__Your instructions__:
Return each line of the listing that contains the string "scene".
===============
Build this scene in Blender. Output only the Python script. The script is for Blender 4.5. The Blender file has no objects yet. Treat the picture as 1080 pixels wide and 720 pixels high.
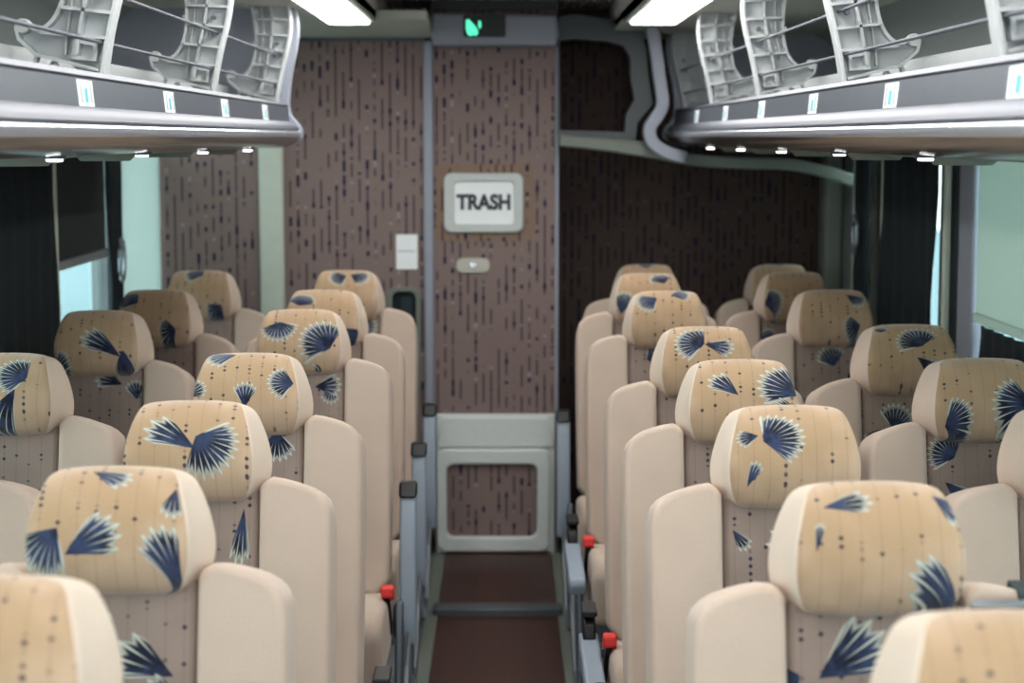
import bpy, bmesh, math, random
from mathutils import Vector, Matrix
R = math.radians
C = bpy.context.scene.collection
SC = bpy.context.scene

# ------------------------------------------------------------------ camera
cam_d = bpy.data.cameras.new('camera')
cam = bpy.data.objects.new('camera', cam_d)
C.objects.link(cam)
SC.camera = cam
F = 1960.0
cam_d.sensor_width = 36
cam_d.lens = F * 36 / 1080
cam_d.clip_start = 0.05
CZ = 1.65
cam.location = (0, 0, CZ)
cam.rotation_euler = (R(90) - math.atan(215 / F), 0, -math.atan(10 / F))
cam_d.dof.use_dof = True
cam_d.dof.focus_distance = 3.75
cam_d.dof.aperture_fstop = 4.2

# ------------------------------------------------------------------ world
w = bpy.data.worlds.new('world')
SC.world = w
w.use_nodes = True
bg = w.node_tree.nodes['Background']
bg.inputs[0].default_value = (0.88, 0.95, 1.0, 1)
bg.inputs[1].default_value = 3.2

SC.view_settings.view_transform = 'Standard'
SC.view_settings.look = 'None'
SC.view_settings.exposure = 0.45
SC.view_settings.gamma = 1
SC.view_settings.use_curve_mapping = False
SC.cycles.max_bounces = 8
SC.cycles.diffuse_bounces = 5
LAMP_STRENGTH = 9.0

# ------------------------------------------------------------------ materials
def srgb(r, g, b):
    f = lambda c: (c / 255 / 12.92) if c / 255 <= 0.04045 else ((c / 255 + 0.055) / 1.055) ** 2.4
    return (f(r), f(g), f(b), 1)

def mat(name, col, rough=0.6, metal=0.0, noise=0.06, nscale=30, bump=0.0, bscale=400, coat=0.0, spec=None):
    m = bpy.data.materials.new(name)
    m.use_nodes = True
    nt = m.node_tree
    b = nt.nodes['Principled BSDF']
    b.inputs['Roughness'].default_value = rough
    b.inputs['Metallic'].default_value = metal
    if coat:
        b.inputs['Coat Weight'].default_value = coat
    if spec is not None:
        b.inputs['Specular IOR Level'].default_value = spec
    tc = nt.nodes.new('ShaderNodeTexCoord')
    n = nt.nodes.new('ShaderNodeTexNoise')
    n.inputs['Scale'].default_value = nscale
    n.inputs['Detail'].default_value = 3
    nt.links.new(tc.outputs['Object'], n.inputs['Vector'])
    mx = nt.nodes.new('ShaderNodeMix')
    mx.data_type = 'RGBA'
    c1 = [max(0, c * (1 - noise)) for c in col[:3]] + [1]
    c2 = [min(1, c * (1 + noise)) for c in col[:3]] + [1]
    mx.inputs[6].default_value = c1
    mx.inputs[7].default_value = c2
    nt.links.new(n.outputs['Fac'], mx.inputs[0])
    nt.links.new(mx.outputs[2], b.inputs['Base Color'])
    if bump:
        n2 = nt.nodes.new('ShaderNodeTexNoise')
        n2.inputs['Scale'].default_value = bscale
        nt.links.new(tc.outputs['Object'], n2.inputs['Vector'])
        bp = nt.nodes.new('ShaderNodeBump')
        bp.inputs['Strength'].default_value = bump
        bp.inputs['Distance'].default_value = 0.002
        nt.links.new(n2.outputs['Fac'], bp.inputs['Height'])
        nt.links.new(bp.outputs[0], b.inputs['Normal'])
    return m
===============
__Response to this task__:
Build this scene in Blender. Output only the Python script. The script is for Blender 4.5. The Blender file has no objects yet. Treat the picture as 1080 pixels wide and 720 pixels high.
C = bpy.context.scene.collection
SC = bpy.context.scene